**Goal of the exercise:**
Please, without the pictures, retype exactly the lines from the start of the material through the line that holds "much below datum".

━━━━━━

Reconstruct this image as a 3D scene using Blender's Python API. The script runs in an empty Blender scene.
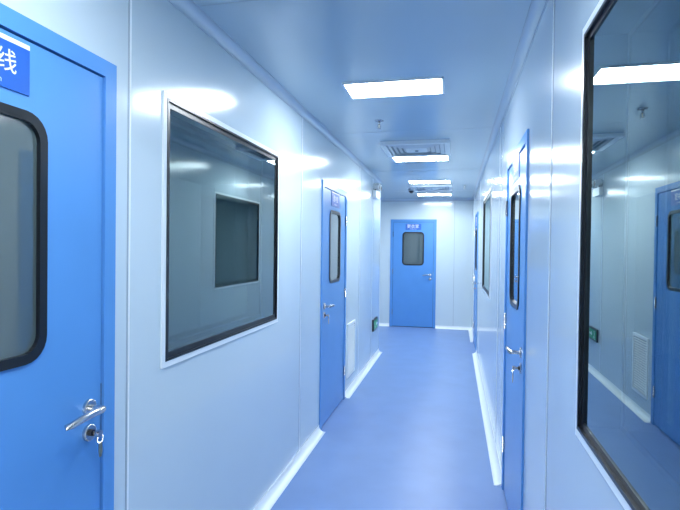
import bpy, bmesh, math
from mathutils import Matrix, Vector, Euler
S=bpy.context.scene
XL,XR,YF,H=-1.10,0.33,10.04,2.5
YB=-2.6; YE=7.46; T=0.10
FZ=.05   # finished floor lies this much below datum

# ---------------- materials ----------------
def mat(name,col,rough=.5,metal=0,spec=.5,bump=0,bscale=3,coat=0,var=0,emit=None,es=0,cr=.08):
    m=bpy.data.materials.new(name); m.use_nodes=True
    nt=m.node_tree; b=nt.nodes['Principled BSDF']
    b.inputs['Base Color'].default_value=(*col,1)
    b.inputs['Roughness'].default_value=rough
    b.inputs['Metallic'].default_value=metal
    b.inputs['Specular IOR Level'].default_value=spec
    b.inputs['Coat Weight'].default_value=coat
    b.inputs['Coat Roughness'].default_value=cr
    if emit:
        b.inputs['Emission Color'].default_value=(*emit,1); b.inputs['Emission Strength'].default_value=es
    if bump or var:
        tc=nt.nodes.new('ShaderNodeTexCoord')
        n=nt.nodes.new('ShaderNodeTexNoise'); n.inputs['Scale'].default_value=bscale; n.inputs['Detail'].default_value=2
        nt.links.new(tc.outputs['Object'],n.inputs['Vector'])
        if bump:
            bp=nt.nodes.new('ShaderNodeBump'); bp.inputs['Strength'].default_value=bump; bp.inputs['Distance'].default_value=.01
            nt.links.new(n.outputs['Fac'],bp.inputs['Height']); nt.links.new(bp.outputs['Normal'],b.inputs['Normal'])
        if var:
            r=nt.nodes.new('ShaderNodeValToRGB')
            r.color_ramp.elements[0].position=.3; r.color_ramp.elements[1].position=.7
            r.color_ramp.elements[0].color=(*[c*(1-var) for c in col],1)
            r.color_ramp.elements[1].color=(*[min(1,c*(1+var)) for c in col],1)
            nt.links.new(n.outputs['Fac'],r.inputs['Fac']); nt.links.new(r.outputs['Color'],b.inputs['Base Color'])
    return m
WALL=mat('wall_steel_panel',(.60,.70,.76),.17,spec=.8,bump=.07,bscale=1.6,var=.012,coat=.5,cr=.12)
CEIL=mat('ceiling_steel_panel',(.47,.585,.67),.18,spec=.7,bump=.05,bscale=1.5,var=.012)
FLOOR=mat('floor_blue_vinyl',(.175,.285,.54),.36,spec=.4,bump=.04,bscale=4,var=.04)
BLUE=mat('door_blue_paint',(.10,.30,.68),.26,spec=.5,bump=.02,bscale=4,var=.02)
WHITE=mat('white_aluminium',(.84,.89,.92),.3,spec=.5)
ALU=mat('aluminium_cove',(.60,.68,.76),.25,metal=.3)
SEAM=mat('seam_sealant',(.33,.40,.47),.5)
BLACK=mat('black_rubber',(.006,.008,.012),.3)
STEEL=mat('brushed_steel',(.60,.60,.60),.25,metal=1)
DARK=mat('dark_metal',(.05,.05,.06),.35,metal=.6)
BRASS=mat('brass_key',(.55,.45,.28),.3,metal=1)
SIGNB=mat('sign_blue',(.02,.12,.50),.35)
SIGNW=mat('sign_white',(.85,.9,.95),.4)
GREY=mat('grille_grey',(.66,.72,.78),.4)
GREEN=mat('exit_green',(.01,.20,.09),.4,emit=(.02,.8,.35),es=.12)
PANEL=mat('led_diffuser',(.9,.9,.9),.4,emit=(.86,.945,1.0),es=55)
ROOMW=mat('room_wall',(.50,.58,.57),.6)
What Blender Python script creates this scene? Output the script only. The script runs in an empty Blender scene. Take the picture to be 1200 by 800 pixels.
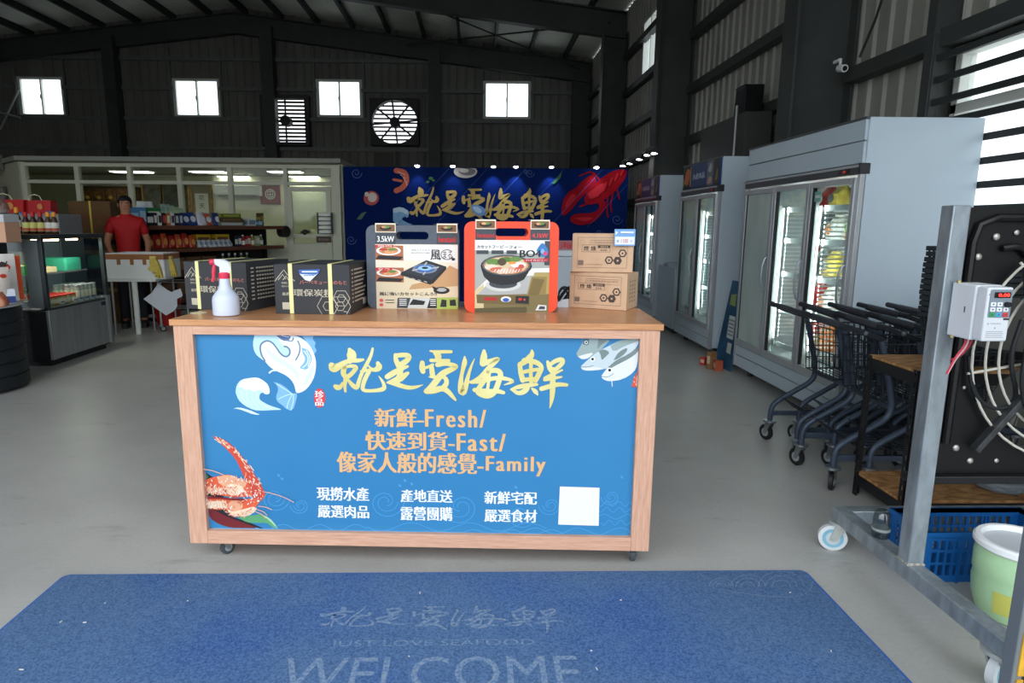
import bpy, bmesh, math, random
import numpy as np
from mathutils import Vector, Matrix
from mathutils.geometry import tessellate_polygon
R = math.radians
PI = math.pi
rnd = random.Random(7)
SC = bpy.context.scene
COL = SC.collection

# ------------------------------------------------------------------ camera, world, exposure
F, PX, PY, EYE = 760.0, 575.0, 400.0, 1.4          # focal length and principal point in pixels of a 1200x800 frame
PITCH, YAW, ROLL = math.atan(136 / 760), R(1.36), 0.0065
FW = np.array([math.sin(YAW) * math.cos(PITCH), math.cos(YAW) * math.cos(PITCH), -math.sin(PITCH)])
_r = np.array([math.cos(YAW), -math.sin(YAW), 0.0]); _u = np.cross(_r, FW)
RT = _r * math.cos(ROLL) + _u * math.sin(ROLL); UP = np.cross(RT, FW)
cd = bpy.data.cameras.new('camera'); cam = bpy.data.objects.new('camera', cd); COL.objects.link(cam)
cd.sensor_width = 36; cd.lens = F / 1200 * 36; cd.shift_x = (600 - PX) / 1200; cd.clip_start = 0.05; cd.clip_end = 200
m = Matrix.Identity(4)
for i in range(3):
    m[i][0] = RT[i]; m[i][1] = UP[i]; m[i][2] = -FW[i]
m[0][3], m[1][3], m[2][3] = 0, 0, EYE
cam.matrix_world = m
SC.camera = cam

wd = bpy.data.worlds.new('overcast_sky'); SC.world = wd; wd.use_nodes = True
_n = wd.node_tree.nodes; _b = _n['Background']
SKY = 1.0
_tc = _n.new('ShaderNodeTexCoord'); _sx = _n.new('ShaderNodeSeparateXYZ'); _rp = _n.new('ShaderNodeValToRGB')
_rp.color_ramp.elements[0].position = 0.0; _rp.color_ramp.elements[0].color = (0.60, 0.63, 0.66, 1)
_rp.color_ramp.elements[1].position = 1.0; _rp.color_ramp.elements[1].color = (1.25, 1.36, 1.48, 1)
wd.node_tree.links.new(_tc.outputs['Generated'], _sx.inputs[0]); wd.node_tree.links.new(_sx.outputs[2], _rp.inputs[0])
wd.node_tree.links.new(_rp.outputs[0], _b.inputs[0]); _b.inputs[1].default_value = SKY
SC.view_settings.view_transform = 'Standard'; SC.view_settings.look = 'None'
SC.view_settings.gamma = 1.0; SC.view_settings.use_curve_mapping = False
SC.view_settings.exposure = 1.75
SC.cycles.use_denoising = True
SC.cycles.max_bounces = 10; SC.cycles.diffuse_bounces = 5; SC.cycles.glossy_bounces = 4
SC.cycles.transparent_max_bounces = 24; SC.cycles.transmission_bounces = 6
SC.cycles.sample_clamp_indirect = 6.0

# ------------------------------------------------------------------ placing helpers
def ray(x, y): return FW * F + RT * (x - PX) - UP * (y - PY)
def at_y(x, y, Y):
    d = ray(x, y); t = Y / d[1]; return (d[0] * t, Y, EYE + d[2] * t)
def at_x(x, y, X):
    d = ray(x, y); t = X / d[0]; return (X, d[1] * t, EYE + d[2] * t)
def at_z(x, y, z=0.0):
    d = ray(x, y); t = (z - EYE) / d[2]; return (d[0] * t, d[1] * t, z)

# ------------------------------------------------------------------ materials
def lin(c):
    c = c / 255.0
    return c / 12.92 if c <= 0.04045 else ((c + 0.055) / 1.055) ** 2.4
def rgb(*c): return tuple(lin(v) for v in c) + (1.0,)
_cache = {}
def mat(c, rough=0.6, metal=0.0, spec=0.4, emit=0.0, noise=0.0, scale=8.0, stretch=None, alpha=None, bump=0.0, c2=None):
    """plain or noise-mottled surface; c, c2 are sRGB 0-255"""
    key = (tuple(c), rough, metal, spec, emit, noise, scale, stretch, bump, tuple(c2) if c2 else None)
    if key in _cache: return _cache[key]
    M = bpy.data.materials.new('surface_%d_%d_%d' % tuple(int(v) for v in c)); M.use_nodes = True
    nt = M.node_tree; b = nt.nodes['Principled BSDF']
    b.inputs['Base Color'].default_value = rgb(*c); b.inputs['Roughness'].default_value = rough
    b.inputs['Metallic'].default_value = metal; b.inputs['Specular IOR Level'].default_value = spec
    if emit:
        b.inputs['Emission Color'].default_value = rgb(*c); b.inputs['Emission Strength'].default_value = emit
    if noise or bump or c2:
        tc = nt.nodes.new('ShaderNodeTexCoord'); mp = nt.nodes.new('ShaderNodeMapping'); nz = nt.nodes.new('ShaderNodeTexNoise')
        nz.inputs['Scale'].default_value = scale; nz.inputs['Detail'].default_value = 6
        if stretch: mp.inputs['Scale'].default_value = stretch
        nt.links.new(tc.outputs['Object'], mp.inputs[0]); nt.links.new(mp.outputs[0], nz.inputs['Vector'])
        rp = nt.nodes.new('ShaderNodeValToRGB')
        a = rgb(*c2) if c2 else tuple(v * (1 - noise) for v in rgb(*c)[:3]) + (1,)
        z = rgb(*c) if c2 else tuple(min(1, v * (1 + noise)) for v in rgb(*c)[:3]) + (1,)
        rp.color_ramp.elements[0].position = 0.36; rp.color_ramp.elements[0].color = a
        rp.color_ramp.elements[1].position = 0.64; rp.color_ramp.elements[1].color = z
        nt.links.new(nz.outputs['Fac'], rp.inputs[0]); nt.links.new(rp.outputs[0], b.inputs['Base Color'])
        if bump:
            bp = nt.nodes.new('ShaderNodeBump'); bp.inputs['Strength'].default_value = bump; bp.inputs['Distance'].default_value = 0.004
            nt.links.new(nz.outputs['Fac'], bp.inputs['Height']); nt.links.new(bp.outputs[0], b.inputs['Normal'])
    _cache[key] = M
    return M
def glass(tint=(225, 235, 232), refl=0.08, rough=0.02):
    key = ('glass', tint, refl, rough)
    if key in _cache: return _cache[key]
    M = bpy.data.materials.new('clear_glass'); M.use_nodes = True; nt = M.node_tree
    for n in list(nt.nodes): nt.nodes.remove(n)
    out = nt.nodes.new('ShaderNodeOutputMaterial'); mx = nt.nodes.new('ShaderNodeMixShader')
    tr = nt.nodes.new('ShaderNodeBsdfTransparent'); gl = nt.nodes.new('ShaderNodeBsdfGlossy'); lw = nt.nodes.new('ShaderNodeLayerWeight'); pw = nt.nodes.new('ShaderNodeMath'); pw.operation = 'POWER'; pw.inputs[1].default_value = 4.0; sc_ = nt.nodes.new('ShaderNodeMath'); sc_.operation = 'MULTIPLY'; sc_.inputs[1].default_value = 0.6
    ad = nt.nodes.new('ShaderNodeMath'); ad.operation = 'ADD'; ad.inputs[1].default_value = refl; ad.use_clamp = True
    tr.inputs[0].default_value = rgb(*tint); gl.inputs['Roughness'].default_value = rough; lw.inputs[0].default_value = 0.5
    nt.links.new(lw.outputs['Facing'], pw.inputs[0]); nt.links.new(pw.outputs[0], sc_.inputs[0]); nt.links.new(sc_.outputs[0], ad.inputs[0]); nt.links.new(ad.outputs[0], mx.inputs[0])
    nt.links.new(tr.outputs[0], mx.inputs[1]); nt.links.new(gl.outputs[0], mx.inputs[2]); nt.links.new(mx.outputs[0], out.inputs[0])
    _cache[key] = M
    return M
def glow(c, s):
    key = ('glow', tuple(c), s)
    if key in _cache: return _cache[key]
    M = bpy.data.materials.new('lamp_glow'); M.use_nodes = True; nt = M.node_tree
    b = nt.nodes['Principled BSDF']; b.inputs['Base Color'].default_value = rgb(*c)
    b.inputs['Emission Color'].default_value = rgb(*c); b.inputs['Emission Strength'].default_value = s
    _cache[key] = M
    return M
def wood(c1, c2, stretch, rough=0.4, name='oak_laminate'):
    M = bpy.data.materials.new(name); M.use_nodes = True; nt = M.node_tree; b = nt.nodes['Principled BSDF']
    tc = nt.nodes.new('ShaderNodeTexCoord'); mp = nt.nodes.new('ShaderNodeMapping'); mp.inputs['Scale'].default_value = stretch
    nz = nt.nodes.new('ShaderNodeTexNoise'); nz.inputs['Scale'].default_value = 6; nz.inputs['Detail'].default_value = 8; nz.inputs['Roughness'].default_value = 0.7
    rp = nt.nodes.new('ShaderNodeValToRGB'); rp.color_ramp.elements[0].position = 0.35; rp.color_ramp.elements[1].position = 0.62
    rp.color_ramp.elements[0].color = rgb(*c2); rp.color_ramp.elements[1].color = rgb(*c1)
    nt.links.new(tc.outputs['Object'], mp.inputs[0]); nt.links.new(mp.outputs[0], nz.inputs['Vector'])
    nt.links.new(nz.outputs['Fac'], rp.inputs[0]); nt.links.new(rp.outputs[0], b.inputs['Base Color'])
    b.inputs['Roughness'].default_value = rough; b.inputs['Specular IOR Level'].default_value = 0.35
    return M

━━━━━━

**Result for this task:**
Reconstruct this image as a 3D scene using Blender's Python API. The script runs in an empty Blender scene.
import bpy, bmesh, math
from mathutils import Matrix, Vector, Euler
S=bpy.context.scene
XL,XR,YF,H=-1.10,0.33,10.04,2.5
YB=-2.6; YE=7.46; T=0.10
FZ=.05   # finished floor lies this much below datum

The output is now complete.